In the same interview, Masters addressed how close he came to winning gold in WWE and how issues he had with John Cena might have affected that.

Masters had two separate stints with WWE, the first of which ended in 2007 before he was brought back from 2009-2011. He was best known for his “Master Lock Challenge,” a recurring segment where he invited competitors to break out of his full nelson submission hold, which was portrayed to be impossible.

Chris Masters says he and John Cena ‘never mixed too well’ in WWE

Chris Masters and John Cena never got along well when they were both coming up together in WWE.

Appearing on a new episode of Insight with Chris Van Vliet, Masters addressed whether he ever came close to winning a WWE championship. There were plans for him to win the Tag Team titles and Intercontinental Championship that never came to fruition. Masters feels like Vince McMahon was even giving him some consideration for a World Championship run. That never happened either, and Masters thinks the differences between him and Cena could have played a part in McMahon’s decision.

“Oh, all of them,” Masters responded when asked if he ever came close to winning a title. “There was a point, I mean, Carlito and me were supposed to win them at that WrestleMania [22], but it literally got switched like the day before. We were penciled in to win it, but then Carlito, they wanted him to turn baby. And the Spirit Squad, they kind of wanted to get the belts on them somehow to give them some steam. And so that was that.

“And then the Intercontinental title, I was actually supposed to win that, but it was the same point where they had given me an intervention for my prescription painkiller abuse at the time. And they even told me, I remember having the meeting with Johnny [Laurinaitis], because there was a four-way match that night. It was in Vegas for the Intercontinental title that I was slated to win, but then they have caught wind that I had the issues I had and I had a little intervention. Basically told me, ‘You’re going to rehab.’ And so, I screwed that.”

Masters said he thinks McMahon was feeling out a lot of options at one point in the 2000s to see if they had World Champion potential. Though he doesn’t know for sure if Cena was against him getting a World title push, Masters suspects that he was.

“Tag belts, I had no control over, that just happened. [Intercontinental], I effed up. And then, there was a point there, cause you can even watch back to those old Raws where Vince was playing with the idea of making me the youngest champion. But he was feeling out a lot of guys at that point. And I’m pretty sure Cena gave me probably the thumbs down at some point. So I don’t know, maybe,” Masters said.
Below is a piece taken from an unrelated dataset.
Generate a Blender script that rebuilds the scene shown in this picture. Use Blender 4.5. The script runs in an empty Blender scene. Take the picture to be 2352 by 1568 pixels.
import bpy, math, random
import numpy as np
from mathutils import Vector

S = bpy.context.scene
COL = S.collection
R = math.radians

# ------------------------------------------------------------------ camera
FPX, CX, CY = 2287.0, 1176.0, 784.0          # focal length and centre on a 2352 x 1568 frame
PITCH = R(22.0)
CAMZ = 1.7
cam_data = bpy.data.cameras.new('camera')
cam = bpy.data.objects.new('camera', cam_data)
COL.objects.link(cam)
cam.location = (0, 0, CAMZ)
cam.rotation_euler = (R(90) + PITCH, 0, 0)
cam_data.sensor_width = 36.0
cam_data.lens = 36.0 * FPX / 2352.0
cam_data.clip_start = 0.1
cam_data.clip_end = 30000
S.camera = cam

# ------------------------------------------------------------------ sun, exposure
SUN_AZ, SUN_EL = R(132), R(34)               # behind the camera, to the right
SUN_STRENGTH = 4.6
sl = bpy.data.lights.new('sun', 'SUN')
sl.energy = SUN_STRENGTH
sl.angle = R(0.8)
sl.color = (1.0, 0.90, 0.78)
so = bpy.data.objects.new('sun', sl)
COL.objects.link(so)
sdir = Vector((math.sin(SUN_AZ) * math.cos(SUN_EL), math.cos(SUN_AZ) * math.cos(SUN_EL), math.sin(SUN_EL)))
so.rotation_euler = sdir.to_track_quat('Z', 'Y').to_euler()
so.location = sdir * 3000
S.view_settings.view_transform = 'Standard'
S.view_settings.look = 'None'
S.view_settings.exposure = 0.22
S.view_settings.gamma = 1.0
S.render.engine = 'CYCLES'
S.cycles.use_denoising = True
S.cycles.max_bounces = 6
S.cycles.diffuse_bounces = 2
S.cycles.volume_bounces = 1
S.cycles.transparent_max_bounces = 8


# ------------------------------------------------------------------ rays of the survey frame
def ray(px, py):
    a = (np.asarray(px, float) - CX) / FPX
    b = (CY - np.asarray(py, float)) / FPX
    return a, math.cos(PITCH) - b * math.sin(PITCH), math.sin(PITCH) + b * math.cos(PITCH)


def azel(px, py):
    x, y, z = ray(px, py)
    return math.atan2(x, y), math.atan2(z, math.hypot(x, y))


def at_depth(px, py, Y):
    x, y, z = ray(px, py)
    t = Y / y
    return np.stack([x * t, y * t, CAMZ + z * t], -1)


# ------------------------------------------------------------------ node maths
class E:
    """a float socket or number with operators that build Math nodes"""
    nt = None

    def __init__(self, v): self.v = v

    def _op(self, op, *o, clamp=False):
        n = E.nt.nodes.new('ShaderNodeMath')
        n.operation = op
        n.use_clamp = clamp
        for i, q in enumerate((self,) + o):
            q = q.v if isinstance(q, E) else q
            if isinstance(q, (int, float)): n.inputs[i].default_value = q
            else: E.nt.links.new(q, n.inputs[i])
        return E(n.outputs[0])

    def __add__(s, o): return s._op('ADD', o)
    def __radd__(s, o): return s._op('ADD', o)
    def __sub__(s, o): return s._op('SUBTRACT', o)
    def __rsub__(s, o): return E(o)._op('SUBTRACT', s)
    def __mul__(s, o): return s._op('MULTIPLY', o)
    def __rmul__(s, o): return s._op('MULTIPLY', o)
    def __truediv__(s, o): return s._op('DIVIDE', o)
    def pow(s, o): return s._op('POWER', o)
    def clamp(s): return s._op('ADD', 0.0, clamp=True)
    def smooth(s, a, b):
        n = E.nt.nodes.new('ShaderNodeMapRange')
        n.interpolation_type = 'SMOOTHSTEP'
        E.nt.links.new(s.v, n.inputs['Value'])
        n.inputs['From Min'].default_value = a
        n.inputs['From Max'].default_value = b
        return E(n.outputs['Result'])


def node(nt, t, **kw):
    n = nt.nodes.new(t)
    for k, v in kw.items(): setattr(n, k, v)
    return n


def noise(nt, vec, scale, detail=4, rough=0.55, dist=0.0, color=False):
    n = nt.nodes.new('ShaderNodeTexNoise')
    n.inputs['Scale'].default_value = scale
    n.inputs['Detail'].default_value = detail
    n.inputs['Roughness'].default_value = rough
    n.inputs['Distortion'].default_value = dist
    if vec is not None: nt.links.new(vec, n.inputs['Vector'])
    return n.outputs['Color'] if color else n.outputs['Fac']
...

“We never mixed too well, for whatever reason, you know what I mean? I don’t know. Massachusetts guy, California guy, I don’t know. Just kind of oil and water. But I don’t take away anything from the fact that he’s this generation’s [Hulk] Hogan. And he definitely worked harder than anybody probably would have in that spot, especially for that long.”
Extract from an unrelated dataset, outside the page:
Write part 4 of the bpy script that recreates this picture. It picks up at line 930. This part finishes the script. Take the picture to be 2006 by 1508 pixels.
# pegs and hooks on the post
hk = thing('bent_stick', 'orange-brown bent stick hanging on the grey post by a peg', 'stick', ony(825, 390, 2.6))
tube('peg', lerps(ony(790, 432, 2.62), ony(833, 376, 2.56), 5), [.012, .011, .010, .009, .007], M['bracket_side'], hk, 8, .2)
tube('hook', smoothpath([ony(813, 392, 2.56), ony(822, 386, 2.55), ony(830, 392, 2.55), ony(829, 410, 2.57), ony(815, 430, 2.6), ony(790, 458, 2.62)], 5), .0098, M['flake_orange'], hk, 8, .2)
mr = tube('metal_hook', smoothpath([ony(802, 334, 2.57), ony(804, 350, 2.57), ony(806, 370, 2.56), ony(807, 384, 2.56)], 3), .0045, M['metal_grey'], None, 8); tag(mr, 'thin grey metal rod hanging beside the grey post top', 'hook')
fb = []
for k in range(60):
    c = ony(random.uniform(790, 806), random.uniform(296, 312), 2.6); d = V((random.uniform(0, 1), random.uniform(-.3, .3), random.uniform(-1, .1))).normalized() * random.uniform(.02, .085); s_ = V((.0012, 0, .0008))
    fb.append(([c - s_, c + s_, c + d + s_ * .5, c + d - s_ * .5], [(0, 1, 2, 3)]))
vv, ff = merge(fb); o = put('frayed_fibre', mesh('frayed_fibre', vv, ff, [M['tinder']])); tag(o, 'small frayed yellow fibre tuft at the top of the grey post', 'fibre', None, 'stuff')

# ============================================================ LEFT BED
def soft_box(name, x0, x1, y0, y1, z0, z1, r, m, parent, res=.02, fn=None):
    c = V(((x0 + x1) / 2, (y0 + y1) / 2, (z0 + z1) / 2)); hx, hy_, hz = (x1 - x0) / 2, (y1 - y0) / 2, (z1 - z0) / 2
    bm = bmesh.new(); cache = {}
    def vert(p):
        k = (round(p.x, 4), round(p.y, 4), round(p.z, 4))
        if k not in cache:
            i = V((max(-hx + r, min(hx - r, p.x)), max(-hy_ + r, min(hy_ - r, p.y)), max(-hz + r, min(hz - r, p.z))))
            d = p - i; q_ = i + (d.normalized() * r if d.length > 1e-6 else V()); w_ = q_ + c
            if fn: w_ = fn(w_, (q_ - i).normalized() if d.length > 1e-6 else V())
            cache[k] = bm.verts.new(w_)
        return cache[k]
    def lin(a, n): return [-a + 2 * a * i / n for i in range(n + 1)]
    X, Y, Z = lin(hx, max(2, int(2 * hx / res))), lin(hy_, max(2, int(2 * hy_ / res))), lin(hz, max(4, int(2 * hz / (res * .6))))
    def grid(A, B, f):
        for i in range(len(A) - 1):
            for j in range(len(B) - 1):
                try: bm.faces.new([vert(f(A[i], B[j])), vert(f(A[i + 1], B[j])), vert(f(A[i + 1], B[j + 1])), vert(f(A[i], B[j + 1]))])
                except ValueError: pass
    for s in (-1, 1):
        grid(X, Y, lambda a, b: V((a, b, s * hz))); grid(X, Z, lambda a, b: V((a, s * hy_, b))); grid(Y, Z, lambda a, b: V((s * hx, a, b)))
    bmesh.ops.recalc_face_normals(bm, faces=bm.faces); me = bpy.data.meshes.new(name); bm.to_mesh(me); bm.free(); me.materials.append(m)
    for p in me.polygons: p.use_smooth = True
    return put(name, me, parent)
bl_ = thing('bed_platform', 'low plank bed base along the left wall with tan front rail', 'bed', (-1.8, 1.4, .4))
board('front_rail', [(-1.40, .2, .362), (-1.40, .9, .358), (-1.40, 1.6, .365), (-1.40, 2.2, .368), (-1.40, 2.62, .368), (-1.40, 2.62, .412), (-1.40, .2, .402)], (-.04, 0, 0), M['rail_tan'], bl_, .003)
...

Reflecting further on the time he was sent to rehab, Masters said he was initially bitter about it but is happy about the ways the wrestling industry has changed for the better.

“The business is such a cleaner place than it was when I entered,” he said. “It’s nice to not walk into a locker room and have somebody who has issues like that going on or passing out in the locker room. And it’s just a cleaner business now.”

Masters and Cena both trained together at UPW in California when they started out their wrestling careers. Masters still competes on the indies and was formerly part of the NWA roster.

In December of 2025, Cena retired from the ring with a loss to Gunther. He remains under contract with WWE as an ambassador as he transitions into post-wrestling life.